We are using the excellent Scratch tutorial videos created by Adeolu Owokade (@dhackdheolu and @DhackInstitute), a Nigerian educator, to introduce our 3rd and 4th grade students this year to Scratch and basic coding blocks. Today’s video was “Look – I’m walking!”

After watching this 3 minute video, students worked on their Chromebooks in their own Scratch accounts to create a similar animation. Then, they were free to continue working on their own projects which they started several weeks ago.

One of our fourth graders asked me a couple weeks ago to help him create a cannon that would shoot. He created a sprite for the cannon and the cannon ball, but didn’t know how to make the animation. I had suggested a rather complicated script sequence which would make the cannon ball always move to the exact location of the cannon. We also talked about the “move to front” block which could keep the cannon ball hidden behind the cannon until the button was pressed to shoot.

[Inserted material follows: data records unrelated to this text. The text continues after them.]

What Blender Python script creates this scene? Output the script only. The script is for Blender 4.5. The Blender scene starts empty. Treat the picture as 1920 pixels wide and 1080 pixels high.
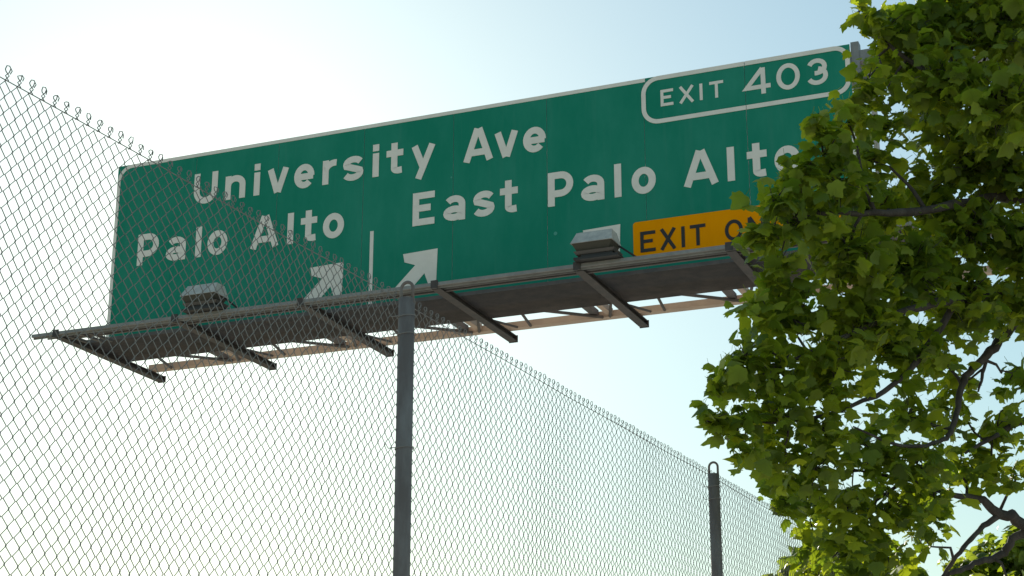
import bpy, math, random
import numpy as np
from mathutils import Vector, Matrix

S = bpy.context.scene
COL = S.collection
RAD = math.radians

# ------------------------------------------------------------------ camera
F = 3262.16                       # focal length in pixels of the 1920 px wide photograph
PITCH = RAD(17.979)
EYE = Vector((0.0, 0.0, 1.6))
cam_d = bpy.data.cameras.new('camera')
cam_d.sensor_width = 36.0
cam_d.lens = F / 1920.0 * 36.0
cam_d.clip_end = 5000.0
cam_d.clip_start = 0.05
cam = bpy.data.objects.new('camera', cam_d)
cam.location = EYE
cam.rotation_euler = (math.pi / 2 + PITCH, 0.0, 0.0)
COL.objects.link(cam)
S.camera = cam


def ray(px, py):
    """direction (depth component along the view axis = 1) of a pixel of the photograph, in world axes"""
    x, y = (px - 960.0) / F, -(py - 540.0) / F
    c, s = math.cos(PITCH), math.sin(PITCH)
    return Vector((x, c - y * s, s + y * c))


def at(px, py, dist):
    return EYE + ray(px, py) * dist


# ------------------------------------------------------------------ sun and sky
_s = ray(335, 335).normalized()   # the sun stands behind the sign
SUN_EL = math.asin(_s.z)
SUN_AZ = math.atan2(_s.x, _s.y)
w = bpy.data.worlds.new('World')
S.world = w
w.use_nodes = True
nt = w.node_tree
nt.nodes.clear()
out = nt.nodes.new('ShaderNodeOutputWorld')
bg = nt.nodes.new('ShaderNodeBackground')
sky = nt.nodes.new('ShaderNodeTexSky')
sky.sky_type = 'NISHITA'
sky.sun_disc = False
sky.sun_elevation = SUN_EL
sky.sun_rotation = SUN_AZ
sky.altitude = 0.0
sky.air_density = 1.55
sky.dust_density = 0.65
sky.ozone_density = 6.0
bg.inputs['Strength'].default_value = 0.10
gam = nt.nodes.new('ShaderNodeGamma')       # hazy air: the sky is evener than the clear model sky
gam.inputs['Gamma'].default_value = 0.74
tint = nt.nodes.new('ShaderNodeMix')
tint.data_type = 'RGBA'
tint.blend_type = 'MULTIPLY'
tint.clamp_result = False
tint.inputs['Factor'].default_value = 1.0
tint.inputs['B'].default_value = (1.47, 1.56, 1.36, 1)
nt.links.new(sky.outputs[0], gam.inputs['Color'])
nt.links.new(gam.outputs[0], tint.inputs['A'])
nt.links.new(tint.outputs['Result'], bg.inputs['Color'])
nt.links.new(bg.outputs[0], out.inputs['Surface'])

sun_d = bpy.data.lights.new('sun', 'SUN')
sun_d.energy = 5.0
sun_d.angle = RAD(0.53)
sun_d.color = (1.0, 0.93, 0.82)
sun = bpy.data.objects.new('sun', sun_d)
sun.rotation_euler = _s.to_track_quat('Z', 'Y').to_euler()
sun.location = (0, 0, 30)
COL.objects.link(sun)

S.view_settings.view_transform = 'Standard'
S.view_settings.look = 'None'
S.view_settings.exposure = 0.52
S.view_settings.gamma = 1.0
S.view_settings.use_curve_mapping = False
S.render.engine = 'CYCLES'
S.cycles.max_bounces = 8
S.cycles.transparent_max_bounces = 8


# ------------------------------------------------------------------ materials
def mat(name, col, rough=0.6, metal=0.0, noise=None, bump=None, trans=None, spec=0.5):
    m = bpy.data.materials.new(name)
    m.use_nodes = True
    n = m.node_tree
    b = n.nodes['Principled BSDF']
    b.inputs['Base Color'].default_value = (*col, 1)
    b.inputs['Roughness'].default_value = rough
    b.inputs['Metallic'].default_value = metal
    b.inputs['Specular IOR Level'].default_value = spec
    tc = n.nodes.new('ShaderNodeTexCoord')
    if noise:
        col2, scale, lo, hi, stretch = noise
        mp = n.nodes.new('ShaderNodeMapping')
        mp.inputs['Scale'].default_value = stretch
        n.links.new(tc.outputs['Object'], mp.inputs['Vector'])
        t = n.nodes.new('ShaderNodeTexNoise')
        t.inputs['Scale'].default_value = scale
        t.inputs['Detail'].default_value = 6
        t.inputs['Roughness'].default_value = 0.65
        n.links.new(mp.outputs[0], t.inputs['Vector'])
        r = n.nodes.new('ShaderNodeMapRange')
        r.inputs['From Min'].default_value = lo
        r.inputs['From Max'].default_value = hi
        n.links.new(t.outputs['Fac'], r.inputs['Value'])
        mx = n.nodes.new('ShaderNodeMix')
        mx.data_type = 'RGBA'
        mx.inputs['A'].default_value = (*col, 1)
        mx.inputs['B'].default_value = (*col2, 1)
        n.links.new(r.outputs[0], mx.inputs['Factor'])
        n.links.new(mx.outputs['Result'], b.inputs['Base Color'])
    if bump:
        t2 = n.nodes.new('ShaderNodeTexNoise')
        t2.inputs['Scale'].default_value = bump[0]
        n.links.new(tc.outputs['Object'], t2.inputs['Vector'])
        bp = n.nodes.new('ShaderNodeBump')
        bp.inputs['Strength'].default_value = bump[1]
        bp.inputs['Distance'].default_value = bump[2]
        n.links.new(t2.outputs['Fac'], bp.inputs['Height'])
        n.links.new(bp.outputs[0], b.inputs['Normal'])
    return m


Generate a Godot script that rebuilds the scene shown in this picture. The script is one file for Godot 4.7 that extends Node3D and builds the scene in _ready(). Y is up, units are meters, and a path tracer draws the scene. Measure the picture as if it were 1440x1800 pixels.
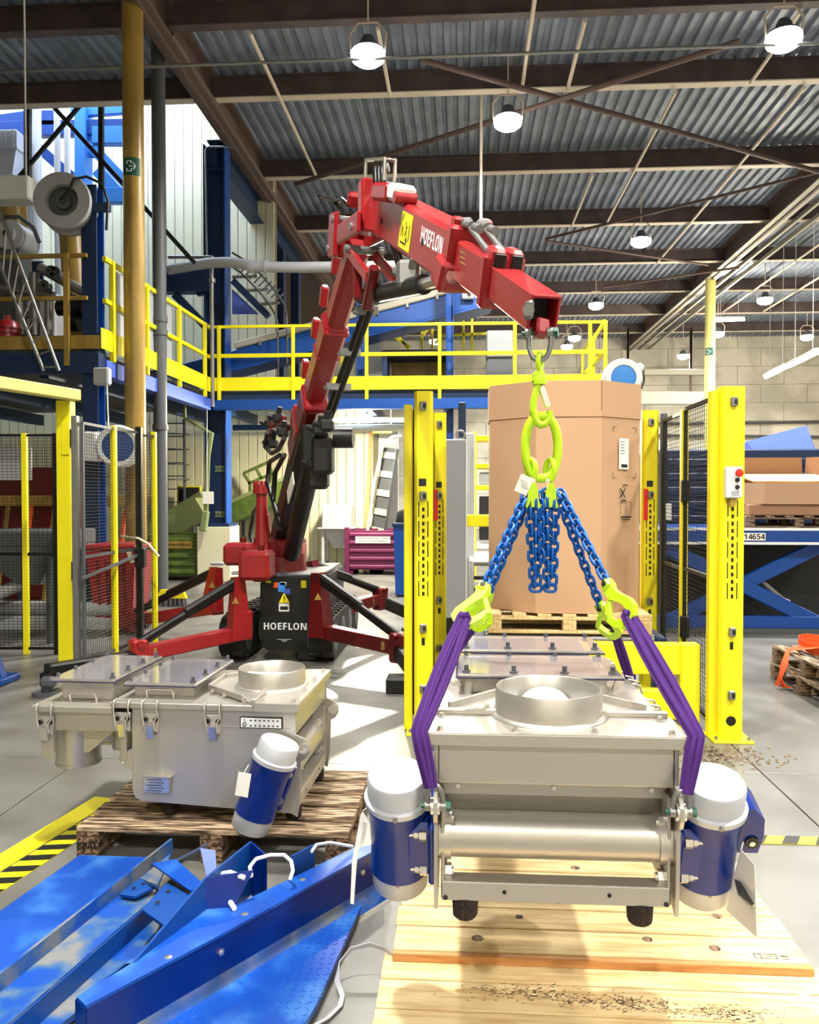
extends Node3D

const FOCAL := 1444.0
const EYE := Vector3(0, 1.6, 0)
var view := Basis.from_euler(Vector3(deg_to_rad(-1.27), deg_to_rad(3.76), 0))
var taken := {}
var T := {}
var C := {}


# A mesh in the making: every shape is added as triangles with normals.
class M:
	var v := PackedVector3Array()
	var n := PackedVector3Array()
	var o := Vector3.ZERO
	var x := Transform3D()

	func _init(off := Vector3.ZERO):
		o = off

	func tri(a: Vector3, b: Vector3, c: Vector3, na: Vector3, nb: Vector3, nc: Vector3):
		a = x * a
		b = x * b
		c = x * c
		na = x.basis * na
		nb = x.basis * nb
		nc = x.basis * nc
		if (b - a).cross(c - a).dot(na + nb + nc) > 0.0:
			v.append(a - o); v.append(c - o); v.append(b - o)
			n.append(na); n.append(nc); n.append(nb)
		else:
			v.append(a - o); v.append(b - o); v.append(c - o)
			n.append(na); n.append(nb); n.append(nc)

	func quad(a: Vector3, b: Vector3, c: Vector3, d: Vector3, nn: Vector3):
		tri(a, b, c, nn, nn, nn)
		tri(a, c, d, nn, nn, nn)

	func box(c: Vector3, s: Vector3, bev := 0.0, b := Basis()):
		var h := s * 0.5
		var e: float = min(bev, min(h.x, min(h.y, h.z)) * 0.9)
		for i in 3:
			var j := (i + 1) % 3
			var k := (i + 2) % 3
			for sg in [-1.0, 1.0]:
				var p := []
				for w in [[-1, -1], [1, -1], [1, 1], [-1, 1]]:
					var q := Vector3()
					q[i] = sg * h[i]
					q[j] = w[0] * (h[j] - e)
					q[k] = w[1] * (h[k] - e)
					p.append(c + b * q)
				var nn := Vector3()
				nn[i] = sg
				quad(p[0], p[1], p[2], p[3], b * nn)
			if e > 0.0:
				for sa in [-1.0, 1.0]:
					for sb in [-1.0, 1.0]:
						var p := []
						for w in [[0, -1], [0, 1], [1, 1], [1, -1]]:
							var q := Vector3()
							q[j] = sa * (h[j] - (e if w[0] == 1 else 0.0))
							q[k] = sb * (h[k] - (e if w[0] == 0 else 0.0))
							q[i] = w[1] * (h[i] - e)
							p.append(c + b * q)
						var nn := Vector3()
						nn[j] = sa
						nn[k] = sb
						quad(p[0], p[1], p[2], p[3], b * nn.normalized())
		if e > 0.0:
			for sx in [-1.0, 1.0]:
				for sy in [-1.0, 1.0]:
					for sz in [-1.0, 1.0]:
						var g := Vector3(sx, sy, sz)
						var q := h * g
						var nn := b * g.normalized()
						tri(c + b * (q - Vector3(0, sy * e, sz * e)), c + b * (q - Vector3(sx * e, 0, sz * e)), c + b * (q - Vector3(sx * e, sy * e, 0)), nn, nn, nn)

	# a box from p to q, w wide across and h high towards up
	func bar(p: Vector3, q: Vector3, w: float, h: float, bev := 0.0, up := Vector3.UP):
		var z := (q - p).normalized()
		if abs(z.dot(up)) > 0.98:
			up = Vector3.BACK if abs(z.z) < 0.9 else Vector3.RIGHT
		var s := up.cross(z).normalized()
		box((p + q) * 0.5, Vector3(w, h, p.distance_to(q)), bev, Basis(s, z.cross(s), z))

	# a box whose section tapers from (w0,h0) to (w1,h1)
	func taper(p: Vector3, q: Vector3, w0: float, h0: float, w1: float, h1: float, up := Vector3.UP):
		var z := (q - p).normalized()
		if abs(z.dot(up)) > 0.98:
			up = Vector3.BACK
		var s := up.cross(z).normalized()
		var u := z.cross(s)
		var a := []
		var b := []
		for g in [[-1, -1], [1, -1], [1, 1], [-1, 1]]:
			a.append(p + s * g[0] * w0 * 0.5 + u * g[1] * h0 * 0.5)
			b.append(q + s * g[0] * w1 * 0.5 + u * g[1] * h1 * 0.5)
		quad(a[0], a[1], a[2], a[3], -z)
		quad(b[0], b[1], b[2], b[3], z)
		var ns := [-u, s, u, -s]
		for i in 4:
			var j := (i + 1) % 4
			quad(a[i], a[j], b[j], b[i], ns[i])

	func cyl(p: Vector3, q: Vector3, r: float, r2 := -1.0, seg := 14, caps := true):
		if r2 < 0.0:
			r2 = r
		var z := (q - p).normalized()
		var s := z.cross(Vector3.UP if abs(z.y) < 0.9 else Vector3.RIGHT).normalized()
		var u := z.cross(s)
		var slope: float = (r - r2) / maxf(p.distance_to(q), 1e-6)
		for i in seg:
			var a := TAU * i / seg
			var b := TAU * (i + 1) / seg
			var da := s * cos(a) + u * sin(a)
			var db := s * cos(b) + u * sin(b)
			var na := (da + z * slope).normalized()
			var nb := (db + z * slope).normalized()
			if seg <= 6:
				na = (na + nb).normalized()
				nb = na
			tri(p + da * r, p + db * r, q + db * r2, na, nb, nb)
			tri(p + da * r, q + db * r2, q + da * r2, na, nb, na)
			if caps:
				tri(p, p + da * r, p + db * r, -z, -z, -z)
				tri(q, q + da * r2, q + db * r2, z, z, z)

	func tube(pts: Array, r: float, seg := 8, closed := false):
		var c := pts.size()
		var s := Vector3.ZERO
		var rings := []
		for i in c:
			var a: Vector3 = pts[(i - 1 + c) % c] if (closed or i > 0) else pts[0]
			var b: Vector3 = pts[(i + 1) % c] if (closed or i < c - 1) else pts[c - 1]
			var z := (b - a).normalized()
			if s == Vector3.ZERO:
				s = z.cross(Vector3.UP if abs(z.y) < 0.9 else Vector3.RIGHT).normalized()
			s = (s - z * s.dot(z)).normalized()
			var u := z.cross(s)
			var ring := []
			for k in seg:
				ring.append(s * cos(TAU * k / seg) + u * sin(TAU * k / seg))
			rings.append(ring)
		for i in (c if closed else c - 1):
			var j := (i + 1) % c
			for k in seg:
				var l := (k + 1) % seg
				var a: Vector3 = rings[i][k]
				var b: Vector3 = rings[i][l]
				var d: Vector3 = rings[j][l]
				var e: Vector3 = rings[j][k]
				tri(pts[i] + a * r, pts[i] + b * r, pts[j] + d * r, a, b, d)
				tri(pts[i] + a * r, pts[j] + d * r, pts[j] + e * r, a, d, e)
		if not closed:
			for k in seg:
				var l := (k + 1) % seg
				var z0: Vector3 = (pts[0] - pts[1]).normalized()
				var z1: Vector3 = (pts[c - 1] - pts[c - 2]).normalized()
				tri(pts[0], pts[0] + rings[0][k] * r, pts[0] + rings[0][l] * r, z0, z0, z0)
				tri(pts[c - 1], pts[c - 1] + rings[c - 1][k] * r, pts[c - 1] + rings[c - 1][l] * r, z1, z1, z1)

	# profile of (radius, height) points turned about the y axis of f
	func lathe(prof: Array, seg := 24, f := Transform3D()):
		var keep := x
		x = x * f
		var ns := []
		for i in prof.size() - 1:
			var d: Vector2 = prof[i + 1] - prof[i]
			ns.append(Vector2(d.y, -d.x).normalized())
		for i in prof.size() - 1:
			var n0: Vector2 = ns[i]
			var n1: Vector2 = ns[i]
			if i > 0 and ns[i - 1].dot(ns[i]) > 0.7:
				n0 = (ns[i - 1] + ns[i]).normalized()
			if i < ns.size() - 1 and ns[i + 1].dot(ns[i]) > 0.7:
				n1 = (ns[i + 1] + ns[i]).normalized()
			var p: Vector2 = prof[i]
			var q: Vector2 = prof[i + 1]
			for k in seg:
				var a := Vector3(cos(TAU * k / seg), 0, sin(TAU * k / seg))
				var b := Vector3(cos(TAU * (k + 1) / seg), 0, sin(TAU * (k + 1) / seg))
				var y0 := Vector3(0, p.y, 0)
				var y1 := Vector3(0, q.y, 0)
				var na0 := a * n0.x + Vector3(0, n0.y, 0)
				var nb0 := b * n0.x + Vector3(0, n0.y, 0)
				var na1 := a * n1.x + Vector3(0, n1.y, 0)
				var nb1 := b * n1.x + Vector3(0, n1.y, 0)
				if p.x > 1e-5:
					tri(a * p.x + y0, b * p.x + y0, b * q.x + y1, na0, nb0, nb1)
				if q.x > 1e-5:
					tri(a * p.x + y0, b * q.x + y1, a * q.x + y1, na0, nb1, na1)
		x = keep

	# a flat outline in the xy plane of f, from z0 to z1
	func prism(poly: PackedVector2Array, z0: float, z1: float, f := Transform3D()):
		var keep := x
		x = x * f
		var area := 0.0
		for i in poly.size():
			area += poly[i].cross(poly[(i + 1) % poly.size()])
		var t := Geometry2D.triangulate_polygon(poly)
		for i in range(0, t.size(), 3):
			var a := poly[t[i]]
			var b := poly[t[i + 1]]
			var c := poly[t[i + 2]]
			for s in [[z0, -1.0], [z1, 1.0]]:
				var nn := Vector3(0, 0, s[1] * sign(z1 - z0))
				tri(Vector3(a.x, a.y, s[0]), Vector3(b.x, b.y, s[0]), Vector3(c.x, c.y, s[0]), nn, nn, nn)
		for i in poly.size():
			var a := poly[i]
			var b := poly[(i + 1) % poly.size()]
			var d: Vector2 = (b - a).normalized() * signf(area)
			var nn := Vector3(d.y, -d.x, 0)
			quad(Vector3(a.x, a.y, z0), Vector3(b.x, b.y, z0), Vector3(b.x, b.y, z1), Vector3(a.x, a.y, z1), nn)
		x = keep

	# a flat band w wide and t thick along points; side gives the width direction at each point
	func band(pts: Array, sides: Array, w: float, t: float):
		var c := pts.size()
		var fr := []
		for i in c:
			var z: Vector3 = (pts[min(i + 1, c - 1)] - pts[max(i - 1, 0)]).normalized()
			var s: Vector3 = sides[min(i, sides.size() - 1)]
			s = (s - z * s.dot(z)).normalized()
			fr.append([pts[i], s, z.cross(s)])
		for i in c - 1:
			var a = fr[i]
			var b = fr[i + 1]
			for g in [-1.0, 1.0]:
				tri(a[0] - a[1] * w * 0.5 + a[2] * g * t, a[0] + a[1] * w * 0.5 + a[2] * g * t, b[0] + b[1] * w * 0.5 + b[2] * g * t, a[2] * g, a[2] * g, b[2] * g)
				tri(a[0] - a[1] * w * 0.5 + a[2] * g * t, b[0] + b[1] * w * 0.5 + b[2] * g * t, b[0] - b[1] * w * 0.5 + b[2] * g * t, a[2] * g, b[2] * g, b[2] * g)
				quad(a[0] + a[1] * g * w * 0.5 - a[2] * t, a[0] + a[1] * g * w * 0.5 + a[2] * t, b[0] + b[1] * g * w * 0.5 + b[2] * t, b[0] + b[1] * g * w * 0.5 - b[2] * t, a[1] * g)

	# a flat plate through the given corners, t thick
	func slab(pts: Array, t: float):
		var nn := Vector3.ZERO
		for i in range(1, pts.size() - 1):
			nn += (pts[i] - pts[0]).cross(pts[i + 1] - pts[0])
		nn = nn.normalized()
		var mid := Vector3.ZERO
		for p in pts:
			mid += p / pts.size()
		for g in [-0.5, 0.5]:
			var e: Vector3 = nn * t * g
			for i in range(1, pts.size() - 1):
				tri(pts[0] + e, pts[i] + e, pts[i + 1] + e, nn * g, nn * g, nn * g)
		for i in pts.size():
			var a: Vector3 = pts[i]
			var b: Vector3 = pts[(i + 1) % pts.size()]
			var o2 := (b - a).cross(nn).normalized()
			if o2.dot((a + b) * 0.5 - mid) < 0.0:
				o2 = -o2
			quad(a - nn * t * 0.5, b - nn * t * 0.5, b + nn * t * 0.5, a + nn * t * 0.5, o2)

	# wires of square section filling a rectangle that starts at p and spans a and b
	func mesh_grid(p: Vector3, a: Vector3, b: Vector3, da: float, db: float, r: float):
		var na := int(round(a.length() / da))
		var nb := int(round(b.length() / db))
		for i in na + 1:
			var s := p + a * (float(i) / na)
			cyl(s, s + b, r, r, 4, false)
		for i in nb + 1:
			var s := p + b * (float(i) / nb)
			cyl(s, s + a, r, r, 4, false)

	func commit() -> ArrayMesh:
		var arr := []
		arr.resize(Mesh.ARRAY_MAX)
		arr[Mesh.ARRAY_VERTEX] = v
		arr[Mesh.ARRAY_NORMAL] = n
		var me := ArrayMesh.new()
		me.add_surface_from_arrays(Mesh.PRIMITIVE_TRIANGLES, arr)
		return me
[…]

Today, that 4th grader discovered (on his own) the Scratch “Go to () (Motion block)” which does the exact same thing as the block sequence I’d showed him, but in a simpler form. After he showed this to the class and explained it, I mentioned that sometimes people will say “code is poetry.” I explained more poetic code is often simpler and more concise, doing the same thing as longer code but in a shorter and more beautiful way. That’s what I thought of when we experienced this code discovery today.

Here is the almost 2 minute video of his Scratch creation, and explanation of his code.

After class I added this video to his Seesaw learning journal, so his parents can see and hear some of his coding work from today’s Coding Club and this video will become part of his school digital portfolio. It was so fun to learn some new coding blocks and animation strategies together today!